Of course, a critical component of Thanksgiving is the food.  We decided to be very traditional this year so that the kids could experience an authentic American Thanksgiving dinner.  Centre stage obviously was the turkey.  We actually got the turkey for free from the supermarket.  Turkeys here are a loss leader at Thanksgiving, enticing people into the store to buy all the other bits and bobs they need.  Since I shop there anyway, it being my nearest supermarket, clocking up all the required loyalty points was simple.  I even have enough left over to get a dollar per gallon off car fuel.  So we had our freebie $25 turkey, mashed potato, sweet potato, broccoli, carrots, green bean casserole (my favourite), corn on the cob, corn bread and stuffing.  American stuffing is not like British stuffing.  Instead of having a sausage meat base, it is like moistened herby croutons.  It tastes nicer than it sounds.  Incidentally I don’t know that corn on the cob is a traditional side for Thanksgiving – though we usually do creamed corn – but you can never have enough corn on the cob at this time of year.



A Thanksgiving tradition that is new to me is sales shopping.  There has been a lot of controversy this year in the run up to the holidays regarding the number of shops opening on Thanksgiving itself, which not only means that frenzied bargain hunters leave their family to go and track down deals but also employees are coerced into giving up a holiday.  I am in support of holidays staying as holidays, especially a secular one such as this where everyone can enjoy some time off together, so the ethical part of me wanted to opt out of sales.  I would never actually go out to sales anyway.  I hate crowds almost to the point of being phobic and I don’t wish to do battle with ferocious people clamouring for things going cheap.  However, the frugal side of me won out against the ethical side and I did hop online to snag some deals on Christmas presents for the kids and a vacuum cleaner for me.  I am justifying this on the basis that we had to abandon so many possessions to relocate here that we now have to replace and stretching our budget as far as possible is obviously important.

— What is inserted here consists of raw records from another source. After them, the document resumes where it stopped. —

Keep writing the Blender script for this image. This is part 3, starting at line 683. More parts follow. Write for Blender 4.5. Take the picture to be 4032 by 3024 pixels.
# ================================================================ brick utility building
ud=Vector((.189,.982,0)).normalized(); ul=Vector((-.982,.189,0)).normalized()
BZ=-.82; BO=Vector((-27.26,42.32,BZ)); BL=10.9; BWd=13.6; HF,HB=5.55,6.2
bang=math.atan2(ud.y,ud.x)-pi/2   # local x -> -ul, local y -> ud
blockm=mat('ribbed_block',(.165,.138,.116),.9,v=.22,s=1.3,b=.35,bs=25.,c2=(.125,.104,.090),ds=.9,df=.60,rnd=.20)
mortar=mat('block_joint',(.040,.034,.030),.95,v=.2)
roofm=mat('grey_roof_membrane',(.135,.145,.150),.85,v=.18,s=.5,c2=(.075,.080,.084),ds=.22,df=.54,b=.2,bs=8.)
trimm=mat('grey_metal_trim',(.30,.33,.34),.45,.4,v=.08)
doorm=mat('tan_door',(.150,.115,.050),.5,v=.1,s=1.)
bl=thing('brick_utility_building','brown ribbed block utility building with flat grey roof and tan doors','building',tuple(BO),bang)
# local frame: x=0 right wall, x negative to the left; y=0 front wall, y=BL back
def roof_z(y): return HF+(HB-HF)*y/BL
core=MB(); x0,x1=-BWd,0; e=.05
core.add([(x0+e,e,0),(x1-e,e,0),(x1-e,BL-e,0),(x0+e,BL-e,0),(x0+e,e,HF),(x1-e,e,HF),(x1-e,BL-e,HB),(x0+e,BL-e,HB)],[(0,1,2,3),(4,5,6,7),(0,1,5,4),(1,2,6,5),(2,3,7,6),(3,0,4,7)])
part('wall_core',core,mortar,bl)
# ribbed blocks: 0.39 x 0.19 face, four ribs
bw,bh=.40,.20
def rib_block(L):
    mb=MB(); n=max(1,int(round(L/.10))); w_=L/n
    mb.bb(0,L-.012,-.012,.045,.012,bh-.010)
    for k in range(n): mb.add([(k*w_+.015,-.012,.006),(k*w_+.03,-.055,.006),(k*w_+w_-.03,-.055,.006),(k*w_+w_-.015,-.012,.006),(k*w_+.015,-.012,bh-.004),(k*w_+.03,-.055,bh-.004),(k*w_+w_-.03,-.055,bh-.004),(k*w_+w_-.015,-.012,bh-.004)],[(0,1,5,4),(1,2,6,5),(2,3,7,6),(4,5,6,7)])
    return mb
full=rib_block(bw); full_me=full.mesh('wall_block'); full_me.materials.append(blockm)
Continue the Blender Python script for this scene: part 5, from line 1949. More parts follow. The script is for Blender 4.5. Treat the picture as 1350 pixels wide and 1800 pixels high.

I was very excited about Thanksgiving TV.  Apparently American Football is a thing on Thanksgiving so Mr Pict watched a bit of whatever game was on.  I don’t do sport – playing, spectating or viewing – so the TV I was looking forward to were the Charlie Brown and Muppets specials.  Charlie Brown did not disappoint.  The two episodes were sweet without being mawkish and the whole thing had a vintage charm.  One episode even mentioned John Alden and Priscilla Mullins which my boys enjoyed.  Family history is proving a good way to engage them in history.  The show I was really excited about – more than would be considered normal for an adult woman – was the Muppets special.  I have always loved the Muppets.  I still forget that they are puppets when I am watching them.  Sincerely, Miss Piggy was one of my icons growing up.  I have managed to emulate her feisty spiritedness but her femininity and glamour have always eluded me.  Unfortunately, the much anticipated Muppets Special was hugely disappointing.  Lady Gaga was supposedly the special guest but she dominated entirely rather than assuming a guest’s role.  As such, the Muppets, including stars Kermit and Piggy, were relegated to bit part players.  The whole thing became one long promotional music video (for music I dislike no less) and all the magic of the Muppets was lost.

So overall we very much enjoyed our first American Thanksgiving.